■ **WORK REQUIRED**: Give back the exact lines spanning from the line with "Build this scene" to the line with "scene.camera = cam_ob", with both of those lines included and no others.

* begin SUPPLIED MATERIAL *

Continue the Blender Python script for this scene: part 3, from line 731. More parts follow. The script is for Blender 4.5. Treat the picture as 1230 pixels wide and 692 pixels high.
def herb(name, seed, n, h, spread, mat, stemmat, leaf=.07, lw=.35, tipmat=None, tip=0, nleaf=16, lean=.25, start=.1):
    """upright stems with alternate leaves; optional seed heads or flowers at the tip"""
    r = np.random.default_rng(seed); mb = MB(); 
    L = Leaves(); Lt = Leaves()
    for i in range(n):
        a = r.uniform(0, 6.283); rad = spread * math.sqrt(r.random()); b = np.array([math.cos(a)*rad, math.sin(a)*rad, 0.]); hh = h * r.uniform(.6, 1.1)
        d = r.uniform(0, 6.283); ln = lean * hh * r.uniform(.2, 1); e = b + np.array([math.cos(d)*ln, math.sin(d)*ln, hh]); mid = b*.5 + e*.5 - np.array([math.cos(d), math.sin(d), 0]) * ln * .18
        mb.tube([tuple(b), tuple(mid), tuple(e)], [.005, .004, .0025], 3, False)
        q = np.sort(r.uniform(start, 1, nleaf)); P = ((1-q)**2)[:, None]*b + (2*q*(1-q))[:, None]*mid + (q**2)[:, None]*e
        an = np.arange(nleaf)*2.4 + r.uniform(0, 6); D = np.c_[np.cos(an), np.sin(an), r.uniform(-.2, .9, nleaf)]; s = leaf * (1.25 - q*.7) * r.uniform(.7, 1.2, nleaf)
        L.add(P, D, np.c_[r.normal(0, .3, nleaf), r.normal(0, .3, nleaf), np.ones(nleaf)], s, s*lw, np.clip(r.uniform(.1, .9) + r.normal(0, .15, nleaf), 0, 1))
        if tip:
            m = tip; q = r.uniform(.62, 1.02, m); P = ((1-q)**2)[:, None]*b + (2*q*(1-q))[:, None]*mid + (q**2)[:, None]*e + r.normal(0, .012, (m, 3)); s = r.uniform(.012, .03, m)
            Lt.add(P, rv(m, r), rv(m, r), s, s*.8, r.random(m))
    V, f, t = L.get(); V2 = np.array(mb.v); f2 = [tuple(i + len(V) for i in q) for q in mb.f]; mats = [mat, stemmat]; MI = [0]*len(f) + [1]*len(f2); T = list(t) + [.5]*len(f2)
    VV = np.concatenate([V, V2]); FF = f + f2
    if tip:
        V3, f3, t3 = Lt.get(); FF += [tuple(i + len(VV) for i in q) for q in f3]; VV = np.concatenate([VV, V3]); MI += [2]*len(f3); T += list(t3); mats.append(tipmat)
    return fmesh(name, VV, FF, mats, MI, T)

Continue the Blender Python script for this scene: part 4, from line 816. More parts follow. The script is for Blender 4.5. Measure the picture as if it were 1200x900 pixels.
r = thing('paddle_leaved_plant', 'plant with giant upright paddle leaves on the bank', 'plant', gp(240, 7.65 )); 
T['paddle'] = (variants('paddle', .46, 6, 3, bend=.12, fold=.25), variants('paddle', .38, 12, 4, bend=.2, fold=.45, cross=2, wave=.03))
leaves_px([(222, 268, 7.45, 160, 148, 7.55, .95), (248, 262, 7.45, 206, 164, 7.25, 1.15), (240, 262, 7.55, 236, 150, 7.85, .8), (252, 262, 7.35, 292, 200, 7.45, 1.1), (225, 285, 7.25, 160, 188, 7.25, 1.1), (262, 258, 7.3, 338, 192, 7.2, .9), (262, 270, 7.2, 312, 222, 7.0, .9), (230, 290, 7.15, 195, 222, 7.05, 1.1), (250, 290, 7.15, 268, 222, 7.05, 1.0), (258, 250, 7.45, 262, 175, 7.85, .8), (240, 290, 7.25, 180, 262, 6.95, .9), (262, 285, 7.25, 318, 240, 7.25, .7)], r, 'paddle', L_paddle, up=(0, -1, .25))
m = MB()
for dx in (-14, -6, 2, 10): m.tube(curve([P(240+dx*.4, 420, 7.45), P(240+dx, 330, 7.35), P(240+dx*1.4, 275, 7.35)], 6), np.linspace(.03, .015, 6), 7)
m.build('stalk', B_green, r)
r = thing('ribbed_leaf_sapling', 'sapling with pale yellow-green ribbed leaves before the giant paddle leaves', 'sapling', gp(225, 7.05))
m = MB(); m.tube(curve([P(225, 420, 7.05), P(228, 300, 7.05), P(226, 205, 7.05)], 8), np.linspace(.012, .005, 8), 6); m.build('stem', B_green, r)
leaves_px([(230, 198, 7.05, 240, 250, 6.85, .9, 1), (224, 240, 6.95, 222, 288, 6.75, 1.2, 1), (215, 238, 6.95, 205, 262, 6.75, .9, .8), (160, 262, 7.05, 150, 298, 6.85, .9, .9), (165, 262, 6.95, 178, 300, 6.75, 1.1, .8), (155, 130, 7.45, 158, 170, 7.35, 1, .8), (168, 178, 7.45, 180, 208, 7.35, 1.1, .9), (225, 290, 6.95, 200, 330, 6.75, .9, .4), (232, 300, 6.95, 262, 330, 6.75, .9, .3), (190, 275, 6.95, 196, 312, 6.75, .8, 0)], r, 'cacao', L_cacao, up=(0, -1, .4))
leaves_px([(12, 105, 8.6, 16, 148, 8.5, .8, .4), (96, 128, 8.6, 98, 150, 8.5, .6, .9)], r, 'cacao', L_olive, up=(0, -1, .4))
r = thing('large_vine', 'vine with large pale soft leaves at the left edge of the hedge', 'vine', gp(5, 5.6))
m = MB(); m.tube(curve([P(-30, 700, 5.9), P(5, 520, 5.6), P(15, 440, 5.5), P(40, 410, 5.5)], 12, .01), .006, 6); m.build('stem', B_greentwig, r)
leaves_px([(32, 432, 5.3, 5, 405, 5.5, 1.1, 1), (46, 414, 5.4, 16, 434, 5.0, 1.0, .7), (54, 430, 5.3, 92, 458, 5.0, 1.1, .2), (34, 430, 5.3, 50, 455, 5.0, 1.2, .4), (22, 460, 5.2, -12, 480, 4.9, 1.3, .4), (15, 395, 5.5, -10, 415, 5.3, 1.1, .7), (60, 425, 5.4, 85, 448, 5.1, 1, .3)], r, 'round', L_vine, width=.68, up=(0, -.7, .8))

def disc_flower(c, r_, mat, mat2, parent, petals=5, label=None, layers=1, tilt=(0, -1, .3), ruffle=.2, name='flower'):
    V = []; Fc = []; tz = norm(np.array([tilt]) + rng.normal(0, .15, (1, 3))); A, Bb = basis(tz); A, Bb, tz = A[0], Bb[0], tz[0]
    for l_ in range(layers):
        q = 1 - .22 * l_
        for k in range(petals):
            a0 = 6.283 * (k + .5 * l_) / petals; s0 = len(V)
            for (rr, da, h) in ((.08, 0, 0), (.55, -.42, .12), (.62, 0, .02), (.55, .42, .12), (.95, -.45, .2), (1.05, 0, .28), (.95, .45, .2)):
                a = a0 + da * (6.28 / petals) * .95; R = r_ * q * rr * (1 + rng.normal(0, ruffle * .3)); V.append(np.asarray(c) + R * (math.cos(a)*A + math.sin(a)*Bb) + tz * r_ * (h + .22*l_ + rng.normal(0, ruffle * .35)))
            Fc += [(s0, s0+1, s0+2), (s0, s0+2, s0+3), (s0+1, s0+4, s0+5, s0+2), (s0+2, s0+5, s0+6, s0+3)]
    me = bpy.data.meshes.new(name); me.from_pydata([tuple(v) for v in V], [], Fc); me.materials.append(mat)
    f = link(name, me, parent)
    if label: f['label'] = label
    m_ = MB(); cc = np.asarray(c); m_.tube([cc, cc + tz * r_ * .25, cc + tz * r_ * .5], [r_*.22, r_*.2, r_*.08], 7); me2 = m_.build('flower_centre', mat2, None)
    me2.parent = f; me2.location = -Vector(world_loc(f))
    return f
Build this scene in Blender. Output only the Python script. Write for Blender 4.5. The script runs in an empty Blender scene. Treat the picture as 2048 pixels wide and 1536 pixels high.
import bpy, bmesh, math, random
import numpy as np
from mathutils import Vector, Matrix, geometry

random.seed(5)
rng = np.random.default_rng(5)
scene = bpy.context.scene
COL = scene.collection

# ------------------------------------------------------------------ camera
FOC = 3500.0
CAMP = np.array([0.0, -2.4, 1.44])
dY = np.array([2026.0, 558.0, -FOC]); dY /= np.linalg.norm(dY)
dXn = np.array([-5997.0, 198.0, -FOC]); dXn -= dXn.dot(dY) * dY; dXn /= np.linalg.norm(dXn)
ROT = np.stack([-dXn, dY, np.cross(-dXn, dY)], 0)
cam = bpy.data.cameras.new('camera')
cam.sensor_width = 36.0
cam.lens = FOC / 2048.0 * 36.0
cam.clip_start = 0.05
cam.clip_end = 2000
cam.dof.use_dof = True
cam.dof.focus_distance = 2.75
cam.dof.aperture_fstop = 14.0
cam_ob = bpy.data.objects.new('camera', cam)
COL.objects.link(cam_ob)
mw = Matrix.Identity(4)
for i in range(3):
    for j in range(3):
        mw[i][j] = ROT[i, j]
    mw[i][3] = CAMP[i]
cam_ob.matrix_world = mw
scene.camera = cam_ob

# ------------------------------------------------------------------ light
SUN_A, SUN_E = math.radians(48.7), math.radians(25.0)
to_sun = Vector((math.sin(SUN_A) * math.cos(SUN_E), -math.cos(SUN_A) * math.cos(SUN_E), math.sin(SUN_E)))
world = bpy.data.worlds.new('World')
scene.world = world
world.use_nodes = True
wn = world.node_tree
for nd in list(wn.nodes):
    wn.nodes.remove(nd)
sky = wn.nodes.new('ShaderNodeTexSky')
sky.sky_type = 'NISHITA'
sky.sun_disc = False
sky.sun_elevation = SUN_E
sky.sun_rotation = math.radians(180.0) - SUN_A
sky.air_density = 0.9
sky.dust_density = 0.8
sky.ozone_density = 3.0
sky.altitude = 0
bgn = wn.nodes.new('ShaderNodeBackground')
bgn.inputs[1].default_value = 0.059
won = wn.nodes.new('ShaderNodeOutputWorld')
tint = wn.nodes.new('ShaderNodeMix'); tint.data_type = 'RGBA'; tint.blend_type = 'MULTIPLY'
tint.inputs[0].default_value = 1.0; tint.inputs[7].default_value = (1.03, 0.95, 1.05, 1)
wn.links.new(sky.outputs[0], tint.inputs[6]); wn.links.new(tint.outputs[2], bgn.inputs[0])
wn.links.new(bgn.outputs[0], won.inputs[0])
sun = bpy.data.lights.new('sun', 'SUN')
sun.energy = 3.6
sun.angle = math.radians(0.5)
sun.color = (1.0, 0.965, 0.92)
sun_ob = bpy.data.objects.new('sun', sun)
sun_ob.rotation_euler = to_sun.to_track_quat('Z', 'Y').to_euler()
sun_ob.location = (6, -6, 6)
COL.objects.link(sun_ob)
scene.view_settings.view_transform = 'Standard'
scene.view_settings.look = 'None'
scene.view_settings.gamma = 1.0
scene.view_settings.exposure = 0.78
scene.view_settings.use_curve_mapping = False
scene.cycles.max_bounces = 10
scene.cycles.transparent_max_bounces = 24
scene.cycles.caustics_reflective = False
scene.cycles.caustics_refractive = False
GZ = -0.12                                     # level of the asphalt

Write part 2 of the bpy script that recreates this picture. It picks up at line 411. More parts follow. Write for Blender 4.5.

* end SUPPLIED MATERIAL *

■ **THE REPLY**:
Build this scene in Blender. Output only the Python script. Write for Blender 4.5. The script runs in an empty Blender scene. Treat the picture as 2048 pixels wide and 1536 pixels high.
import bpy, bmesh, math, random
import numpy as np
from mathutils import Vector, Matrix, geometry

random.seed(5)
rng = np.random.default_rng(5)
scene = bpy.context.scene
COL = scene.collection

# ------------------------------------------------------------------ camera
FOC = 3500.0
CAMP = np.array([0.0, -2.4, 1.44])
dY = np.array([2026.0, 558.0, -FOC]); dY /= np.linalg.norm(dY)
dXn = np.array([-5997.0, 198.0, -FOC]); dXn -= dXn.dot(dY) * dY; dXn /= np.linalg.norm(dXn)
ROT = np.stack([-dXn, dY, np.cross(-dXn, dY)], 0)
cam = bpy.data.cameras.new('camera')
cam.sensor_width = 36.0
cam.lens = FOC / 2048.0 * 36.0
cam.clip_start = 0.05
cam.clip_end = 2000
cam.dof.use_dof = True
cam.dof.focus_distance = 2.75
cam.dof.aperture_fstop = 14.0
cam_ob = bpy.data.objects.new('camera', cam)
COL.objects.link(cam_ob)
mw = Matrix.Identity(4)
for i in range(3):
    for j in range(3):
        mw[i][j] = ROT[i, j]
    mw[i][3] = CAMP[i]
cam_ob.matrix_world = mw
scene.camera = cam_ob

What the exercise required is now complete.